Quilter sets aside £20m to buy advice firms this year

 Quilter sets aside £20m to buy advice firms this year

Quilter has a budget of £20m to spend on buying and growing advice firms in the coming year, according to chief finance officer Tim Tookey.

Mr Tookey was commenting after the company, previously known as Old Mutual Wealth, released its maiden set of results as a public company in which it revealed profits of £110m for the six months to the end of June.

In the results statement the company said it continues to see the acquisition of advice firms as a source of future growth.

Article continues after advert

Mr Tookey said cash continues to be invested in the adviser school and the recruitment of advisers, but £20m has been set aside "per annum for the acquisition of advice capacity, the vast majority of which is capital cost".

Old Mutual Wealth Private Client Advisers, now part of Quilter, bought nine advice firms in the past twelve months and Mr Tookey said there remained "plenty of capacity in the market" for expansion.

He added the company’s commitment to pay between 40 and 60 per cent of post-tax profits every year in dividends would not diminish the company's capacity to grow and to complete the upgrade of the company’s platform, which is due to be completed by the end of this year or early next.

Mr Tookey revealed both he and Quilter chief executive Paul Feeney were on the steering committee charged with delivering the technology upgrade on time and on budget.

He said: "Financially we are in a position where I have the money to complete projects and to distribute to shareholders."

Mr Tookey added: "We are currently in the programme of testing the new platform, clearing out bugs, and are well into the integration of thousands of test scripts. And the great thing is we are doing this at exactly the timeframe we said we would be doing this.

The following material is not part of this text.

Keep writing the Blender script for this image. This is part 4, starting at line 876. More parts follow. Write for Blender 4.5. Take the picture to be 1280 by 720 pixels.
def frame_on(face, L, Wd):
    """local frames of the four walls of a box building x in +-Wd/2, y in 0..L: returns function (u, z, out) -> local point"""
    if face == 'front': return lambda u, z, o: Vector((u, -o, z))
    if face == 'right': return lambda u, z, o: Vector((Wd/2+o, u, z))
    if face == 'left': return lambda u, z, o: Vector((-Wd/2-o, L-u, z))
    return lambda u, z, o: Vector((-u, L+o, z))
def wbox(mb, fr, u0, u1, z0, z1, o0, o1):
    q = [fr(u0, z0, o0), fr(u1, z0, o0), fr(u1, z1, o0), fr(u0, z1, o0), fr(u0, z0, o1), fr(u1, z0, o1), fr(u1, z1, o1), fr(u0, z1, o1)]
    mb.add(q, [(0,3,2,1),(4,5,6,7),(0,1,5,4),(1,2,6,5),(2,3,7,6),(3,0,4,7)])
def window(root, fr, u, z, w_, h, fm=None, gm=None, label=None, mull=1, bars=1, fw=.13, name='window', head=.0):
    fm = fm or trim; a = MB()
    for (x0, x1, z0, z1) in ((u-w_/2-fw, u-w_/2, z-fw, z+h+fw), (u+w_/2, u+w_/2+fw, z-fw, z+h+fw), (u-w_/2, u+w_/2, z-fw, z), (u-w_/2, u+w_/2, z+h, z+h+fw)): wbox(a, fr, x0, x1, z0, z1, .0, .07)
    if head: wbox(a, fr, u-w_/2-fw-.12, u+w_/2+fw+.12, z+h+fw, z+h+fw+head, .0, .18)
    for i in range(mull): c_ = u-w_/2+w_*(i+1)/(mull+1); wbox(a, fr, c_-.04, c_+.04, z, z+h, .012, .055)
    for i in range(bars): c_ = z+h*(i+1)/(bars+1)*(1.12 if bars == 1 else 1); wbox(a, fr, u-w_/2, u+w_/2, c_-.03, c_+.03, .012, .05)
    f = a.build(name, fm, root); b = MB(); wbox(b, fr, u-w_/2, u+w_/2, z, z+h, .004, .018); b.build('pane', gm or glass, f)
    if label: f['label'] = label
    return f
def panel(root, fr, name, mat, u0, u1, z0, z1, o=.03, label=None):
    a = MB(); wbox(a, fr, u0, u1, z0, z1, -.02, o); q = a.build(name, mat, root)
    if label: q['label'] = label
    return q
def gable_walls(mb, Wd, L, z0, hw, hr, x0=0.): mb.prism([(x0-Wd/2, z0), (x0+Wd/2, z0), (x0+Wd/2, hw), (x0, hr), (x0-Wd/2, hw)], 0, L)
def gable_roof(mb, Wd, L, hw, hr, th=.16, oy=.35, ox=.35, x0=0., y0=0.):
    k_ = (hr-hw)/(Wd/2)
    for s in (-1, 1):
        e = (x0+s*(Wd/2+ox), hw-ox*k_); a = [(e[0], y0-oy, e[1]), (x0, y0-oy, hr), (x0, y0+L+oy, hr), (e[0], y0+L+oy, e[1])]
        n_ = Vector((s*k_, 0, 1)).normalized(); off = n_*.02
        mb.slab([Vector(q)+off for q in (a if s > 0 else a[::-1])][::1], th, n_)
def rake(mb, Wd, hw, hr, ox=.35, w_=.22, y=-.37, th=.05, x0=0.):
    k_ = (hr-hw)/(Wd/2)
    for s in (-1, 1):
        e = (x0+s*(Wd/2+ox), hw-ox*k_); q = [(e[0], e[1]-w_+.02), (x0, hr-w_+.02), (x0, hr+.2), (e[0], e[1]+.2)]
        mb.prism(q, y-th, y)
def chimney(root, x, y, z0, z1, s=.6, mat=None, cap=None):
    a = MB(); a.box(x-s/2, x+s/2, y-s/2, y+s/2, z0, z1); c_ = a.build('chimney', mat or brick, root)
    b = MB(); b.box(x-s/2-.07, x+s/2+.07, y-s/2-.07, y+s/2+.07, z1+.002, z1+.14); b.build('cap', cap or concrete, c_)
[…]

"We have people working with us who have worked on previous replatformings, and the learnings we have from that is helping to reduce the amount of unknowns there are in a platform such as this. We have also learned a lot from the previous contract we had, which was mutually ended in 2017."

In April 2017 the company terminated the contract of IFDS to carry out this work, and switched to FNZ in a bid to cut the cost of the replatforming process.

Quilter is planning a phased migration from the old platform to the new one, to make sure advisers and customers are "well supported" through the transition.

The company’s Old Mutual Wealth Platform will rebrand as Quilter Wealth Solutions in due course, as the whole business gradually rebrands.